There are situations where passive Bluetooth reading is stopped and requires the app to be relaunched. These situations include:

  • When the user explicitly kills the app by swiping up on the app switcher view, the app will not be restarted by iOS when a peripheral is discovered.
  • If the iOS device is rebooted, state restoration is no longer in effect and iOS will not automatically restart the app when a peripheral is discovered. The app needs to be run at least once after reboot. When the app is launched the passive manager remembers what peripherals if any where being passively read and restarts the capability.

Passive Bluetooth reading has some additional considerations due to the behavior of the iOS Bluetooth stack and background support.

  • Interactive, ie non-passive, Bluetooth operations will suspend passive Bluetooth processing until the interative operation completes.
  • When scanning for peripherals in the background, iOS reduces the frequency and duration of time the phone listens for devices. This may cause some peripherals to not be discovered in the background. This varies by phone model and peripheral. Generally older phone models are more likely to miss discovery of a peripheral.
    • Nonin pulse oximeters, ChoiceMMed pulse oximeter and scale are not usually detectable when in the background.
    • The Pyle thermometer is sometimes not discovered on old phone when the app is in the background.
  • iOS has additional heuristics to determine scanning frequency which may not be documented.
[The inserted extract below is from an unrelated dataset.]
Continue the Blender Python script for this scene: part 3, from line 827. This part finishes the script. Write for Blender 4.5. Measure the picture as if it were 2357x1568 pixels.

If multiple apps on the phone are performing background scanning, scanning may become more infrequent.
  • To prevent repeated attempted reads from a device for one actual reading, the passive manager waits after a successful read until the device stops broadcasting, then waits an additional few seconds before acknowledging the device again. If attempting multiple readings in quick succession, the second reading may not be read. Instead the user should wait until the device powers off and then wait an additional 15 seconds or longer before attempting another reading.